= Required work =
Repeat exactly, please, the lines that begin at the start of the listing and end at the line holding "PI = math.pi".
================
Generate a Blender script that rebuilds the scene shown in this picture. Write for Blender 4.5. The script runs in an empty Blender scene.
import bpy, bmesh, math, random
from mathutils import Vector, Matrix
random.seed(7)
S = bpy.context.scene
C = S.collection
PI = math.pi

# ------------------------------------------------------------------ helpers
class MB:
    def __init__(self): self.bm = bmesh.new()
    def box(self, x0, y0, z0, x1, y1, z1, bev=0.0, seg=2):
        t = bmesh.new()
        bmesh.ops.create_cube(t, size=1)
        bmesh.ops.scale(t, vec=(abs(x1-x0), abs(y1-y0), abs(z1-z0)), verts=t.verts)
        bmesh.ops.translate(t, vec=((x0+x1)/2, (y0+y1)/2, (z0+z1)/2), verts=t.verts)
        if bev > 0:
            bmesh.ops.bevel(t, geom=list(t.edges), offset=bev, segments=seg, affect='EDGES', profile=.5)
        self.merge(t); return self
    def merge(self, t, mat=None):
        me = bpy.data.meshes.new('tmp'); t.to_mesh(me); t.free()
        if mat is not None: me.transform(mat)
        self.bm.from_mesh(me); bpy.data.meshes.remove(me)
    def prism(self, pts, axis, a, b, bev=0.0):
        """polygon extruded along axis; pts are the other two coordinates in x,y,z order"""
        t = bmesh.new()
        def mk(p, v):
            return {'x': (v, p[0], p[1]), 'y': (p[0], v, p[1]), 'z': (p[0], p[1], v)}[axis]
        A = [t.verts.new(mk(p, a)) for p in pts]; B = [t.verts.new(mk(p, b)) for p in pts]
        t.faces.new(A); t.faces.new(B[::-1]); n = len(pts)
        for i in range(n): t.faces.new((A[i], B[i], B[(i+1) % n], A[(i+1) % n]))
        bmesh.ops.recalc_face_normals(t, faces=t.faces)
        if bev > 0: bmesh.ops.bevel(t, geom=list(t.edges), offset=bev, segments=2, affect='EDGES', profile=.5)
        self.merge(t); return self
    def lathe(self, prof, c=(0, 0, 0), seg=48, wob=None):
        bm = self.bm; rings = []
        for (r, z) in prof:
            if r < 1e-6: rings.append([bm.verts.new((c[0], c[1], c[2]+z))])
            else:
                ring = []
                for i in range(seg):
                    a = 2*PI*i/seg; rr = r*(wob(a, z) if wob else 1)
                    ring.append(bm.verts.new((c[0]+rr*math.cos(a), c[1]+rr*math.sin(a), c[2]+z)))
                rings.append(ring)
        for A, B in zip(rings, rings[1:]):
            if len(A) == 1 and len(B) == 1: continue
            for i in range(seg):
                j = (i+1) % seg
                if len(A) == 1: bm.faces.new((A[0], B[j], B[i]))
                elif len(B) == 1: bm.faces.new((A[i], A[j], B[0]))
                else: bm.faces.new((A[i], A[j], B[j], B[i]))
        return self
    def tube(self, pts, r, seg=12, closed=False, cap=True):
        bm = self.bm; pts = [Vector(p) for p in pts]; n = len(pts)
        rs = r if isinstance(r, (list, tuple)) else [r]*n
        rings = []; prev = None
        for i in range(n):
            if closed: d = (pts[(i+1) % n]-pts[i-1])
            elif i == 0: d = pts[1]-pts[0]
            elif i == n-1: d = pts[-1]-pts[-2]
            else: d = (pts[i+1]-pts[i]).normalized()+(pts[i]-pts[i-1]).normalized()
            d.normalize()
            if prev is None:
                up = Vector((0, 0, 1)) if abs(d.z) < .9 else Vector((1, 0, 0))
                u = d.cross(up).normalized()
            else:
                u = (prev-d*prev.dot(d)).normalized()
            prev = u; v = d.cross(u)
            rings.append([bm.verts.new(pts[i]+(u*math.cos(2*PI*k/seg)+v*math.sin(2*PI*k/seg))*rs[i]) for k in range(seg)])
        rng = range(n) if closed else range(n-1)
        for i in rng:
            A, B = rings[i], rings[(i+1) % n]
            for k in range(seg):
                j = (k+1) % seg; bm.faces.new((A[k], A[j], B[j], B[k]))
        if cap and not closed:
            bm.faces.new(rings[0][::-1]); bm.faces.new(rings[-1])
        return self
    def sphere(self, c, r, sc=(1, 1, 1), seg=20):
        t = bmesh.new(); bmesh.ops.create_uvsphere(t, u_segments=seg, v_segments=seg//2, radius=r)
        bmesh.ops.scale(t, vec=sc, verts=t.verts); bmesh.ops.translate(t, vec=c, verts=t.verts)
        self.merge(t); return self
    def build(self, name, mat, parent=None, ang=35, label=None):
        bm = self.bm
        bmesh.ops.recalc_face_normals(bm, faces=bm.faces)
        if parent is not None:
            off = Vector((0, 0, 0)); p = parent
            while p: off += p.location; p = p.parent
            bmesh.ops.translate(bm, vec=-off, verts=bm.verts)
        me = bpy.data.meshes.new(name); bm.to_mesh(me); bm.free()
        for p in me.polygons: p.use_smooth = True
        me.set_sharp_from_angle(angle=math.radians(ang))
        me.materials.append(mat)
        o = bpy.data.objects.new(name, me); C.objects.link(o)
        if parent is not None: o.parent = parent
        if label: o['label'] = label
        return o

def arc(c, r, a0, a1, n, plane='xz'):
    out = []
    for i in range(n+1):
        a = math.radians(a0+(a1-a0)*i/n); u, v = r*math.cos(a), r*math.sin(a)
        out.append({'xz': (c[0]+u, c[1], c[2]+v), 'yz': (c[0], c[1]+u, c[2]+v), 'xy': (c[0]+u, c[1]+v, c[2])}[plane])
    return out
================
= Task answer =
Generate a Blender script that rebuilds the scene shown in this picture. Write for Blender 4.5. The script runs in an empty Blender scene.
import bpy, bmesh, math, random
from mathutils import Vector, Matrix
random.seed(7)
S = bpy.context.scene
C = S.collection
PI = math.pi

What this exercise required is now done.